→ **WHAT YOU WILL DO**: Gather, from the listing beneath this task, every line holding the string "that".
======== DATASET EXCERPT ========
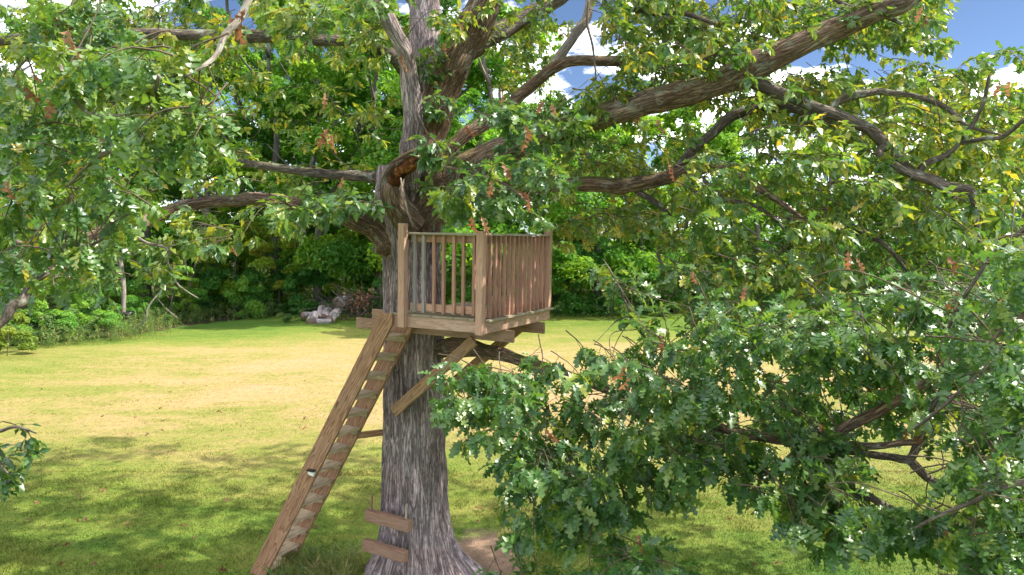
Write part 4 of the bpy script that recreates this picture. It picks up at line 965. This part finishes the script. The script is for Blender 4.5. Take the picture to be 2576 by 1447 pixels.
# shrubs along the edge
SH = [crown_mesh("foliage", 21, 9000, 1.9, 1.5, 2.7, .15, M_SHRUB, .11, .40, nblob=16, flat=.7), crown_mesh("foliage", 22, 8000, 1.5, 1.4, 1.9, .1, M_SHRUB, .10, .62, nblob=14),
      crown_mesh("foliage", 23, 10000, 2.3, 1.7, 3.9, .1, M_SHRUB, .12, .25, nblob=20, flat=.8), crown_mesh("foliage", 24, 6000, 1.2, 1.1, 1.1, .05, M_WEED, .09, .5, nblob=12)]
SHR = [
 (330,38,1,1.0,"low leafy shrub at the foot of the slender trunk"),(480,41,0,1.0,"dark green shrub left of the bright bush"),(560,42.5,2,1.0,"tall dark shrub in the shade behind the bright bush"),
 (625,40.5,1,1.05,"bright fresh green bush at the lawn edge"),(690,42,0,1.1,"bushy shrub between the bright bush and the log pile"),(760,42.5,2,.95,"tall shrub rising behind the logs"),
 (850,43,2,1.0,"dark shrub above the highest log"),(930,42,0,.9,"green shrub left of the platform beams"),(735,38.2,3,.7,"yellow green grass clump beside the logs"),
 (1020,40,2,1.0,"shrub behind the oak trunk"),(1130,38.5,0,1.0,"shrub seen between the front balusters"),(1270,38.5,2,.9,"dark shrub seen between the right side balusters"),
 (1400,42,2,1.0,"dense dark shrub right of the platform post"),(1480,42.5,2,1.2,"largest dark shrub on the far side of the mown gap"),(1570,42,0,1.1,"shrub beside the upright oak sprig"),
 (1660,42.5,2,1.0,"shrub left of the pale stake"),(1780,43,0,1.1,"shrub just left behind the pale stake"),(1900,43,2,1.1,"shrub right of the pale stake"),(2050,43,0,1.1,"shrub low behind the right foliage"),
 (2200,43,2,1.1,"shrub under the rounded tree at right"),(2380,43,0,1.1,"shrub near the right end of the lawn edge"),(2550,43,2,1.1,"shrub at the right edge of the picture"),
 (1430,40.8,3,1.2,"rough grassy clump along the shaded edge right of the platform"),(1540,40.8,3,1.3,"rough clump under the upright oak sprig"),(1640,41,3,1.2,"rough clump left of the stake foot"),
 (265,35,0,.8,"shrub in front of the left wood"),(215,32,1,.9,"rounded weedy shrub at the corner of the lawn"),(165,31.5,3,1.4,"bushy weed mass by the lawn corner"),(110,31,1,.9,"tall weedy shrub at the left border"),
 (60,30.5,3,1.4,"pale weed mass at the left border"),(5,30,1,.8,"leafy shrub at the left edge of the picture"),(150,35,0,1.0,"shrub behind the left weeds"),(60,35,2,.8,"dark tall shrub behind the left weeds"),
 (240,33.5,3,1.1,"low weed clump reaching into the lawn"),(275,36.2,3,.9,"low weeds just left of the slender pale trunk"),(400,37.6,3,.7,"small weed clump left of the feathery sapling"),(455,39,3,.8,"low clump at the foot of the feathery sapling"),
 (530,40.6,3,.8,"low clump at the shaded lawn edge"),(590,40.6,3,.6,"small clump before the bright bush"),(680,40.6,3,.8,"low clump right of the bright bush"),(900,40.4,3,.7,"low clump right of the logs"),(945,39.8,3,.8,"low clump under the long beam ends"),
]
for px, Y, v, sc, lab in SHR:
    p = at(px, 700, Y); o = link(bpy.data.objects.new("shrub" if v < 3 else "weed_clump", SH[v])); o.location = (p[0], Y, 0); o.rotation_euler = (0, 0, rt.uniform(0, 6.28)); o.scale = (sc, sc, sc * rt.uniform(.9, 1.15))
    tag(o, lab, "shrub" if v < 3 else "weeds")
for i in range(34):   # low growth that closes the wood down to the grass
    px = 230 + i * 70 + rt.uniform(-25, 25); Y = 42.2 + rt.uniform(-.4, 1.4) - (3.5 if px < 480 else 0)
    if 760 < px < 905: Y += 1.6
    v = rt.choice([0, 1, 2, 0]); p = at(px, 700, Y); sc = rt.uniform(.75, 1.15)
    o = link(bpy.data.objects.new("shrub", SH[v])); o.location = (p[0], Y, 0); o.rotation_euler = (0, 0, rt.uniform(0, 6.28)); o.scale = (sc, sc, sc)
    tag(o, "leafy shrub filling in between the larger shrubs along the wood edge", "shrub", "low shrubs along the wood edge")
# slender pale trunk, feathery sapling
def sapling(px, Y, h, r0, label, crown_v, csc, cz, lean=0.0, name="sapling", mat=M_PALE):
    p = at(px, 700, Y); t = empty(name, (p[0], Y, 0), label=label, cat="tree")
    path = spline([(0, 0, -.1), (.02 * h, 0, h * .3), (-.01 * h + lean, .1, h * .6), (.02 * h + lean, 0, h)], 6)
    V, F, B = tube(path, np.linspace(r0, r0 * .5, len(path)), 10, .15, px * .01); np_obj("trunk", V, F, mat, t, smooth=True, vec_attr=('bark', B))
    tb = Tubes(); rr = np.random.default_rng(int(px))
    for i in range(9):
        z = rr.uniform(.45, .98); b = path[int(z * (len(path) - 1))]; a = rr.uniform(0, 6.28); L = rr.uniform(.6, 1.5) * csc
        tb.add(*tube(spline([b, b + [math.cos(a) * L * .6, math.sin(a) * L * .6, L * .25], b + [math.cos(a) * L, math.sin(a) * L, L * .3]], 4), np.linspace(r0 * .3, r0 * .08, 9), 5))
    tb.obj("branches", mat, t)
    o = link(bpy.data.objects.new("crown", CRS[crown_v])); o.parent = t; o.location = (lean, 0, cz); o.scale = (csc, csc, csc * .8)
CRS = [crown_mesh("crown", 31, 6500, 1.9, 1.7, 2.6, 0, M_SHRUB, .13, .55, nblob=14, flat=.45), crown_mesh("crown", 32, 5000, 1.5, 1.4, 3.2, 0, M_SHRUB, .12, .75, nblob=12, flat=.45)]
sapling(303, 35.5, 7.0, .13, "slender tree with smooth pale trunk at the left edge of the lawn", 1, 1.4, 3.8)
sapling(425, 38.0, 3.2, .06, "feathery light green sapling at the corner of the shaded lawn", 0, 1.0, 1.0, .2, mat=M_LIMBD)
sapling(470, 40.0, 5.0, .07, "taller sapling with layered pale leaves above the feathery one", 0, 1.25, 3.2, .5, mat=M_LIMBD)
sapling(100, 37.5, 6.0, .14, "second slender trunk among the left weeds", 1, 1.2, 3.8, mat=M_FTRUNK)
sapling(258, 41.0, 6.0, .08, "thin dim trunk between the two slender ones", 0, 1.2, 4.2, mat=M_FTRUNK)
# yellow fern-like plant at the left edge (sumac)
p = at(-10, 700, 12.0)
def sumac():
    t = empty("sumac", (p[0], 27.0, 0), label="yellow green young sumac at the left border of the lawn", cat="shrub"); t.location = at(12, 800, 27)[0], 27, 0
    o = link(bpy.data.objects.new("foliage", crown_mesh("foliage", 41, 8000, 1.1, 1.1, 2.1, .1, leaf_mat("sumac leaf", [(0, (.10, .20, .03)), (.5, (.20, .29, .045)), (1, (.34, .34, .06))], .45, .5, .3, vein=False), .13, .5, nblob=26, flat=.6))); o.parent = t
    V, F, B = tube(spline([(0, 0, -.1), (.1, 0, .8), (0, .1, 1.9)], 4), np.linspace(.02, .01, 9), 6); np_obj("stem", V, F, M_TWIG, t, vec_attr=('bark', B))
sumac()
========
→ **CORRECT RESULT**:
Write part 4 of the bpy script that recreates this picture. It picks up at line 965. This part finishes the script. The script is for Blender 4.5. Take the picture to be 2576 by 1447 pixels.
for i in range(34):   # low growth that closes the wood down to the grass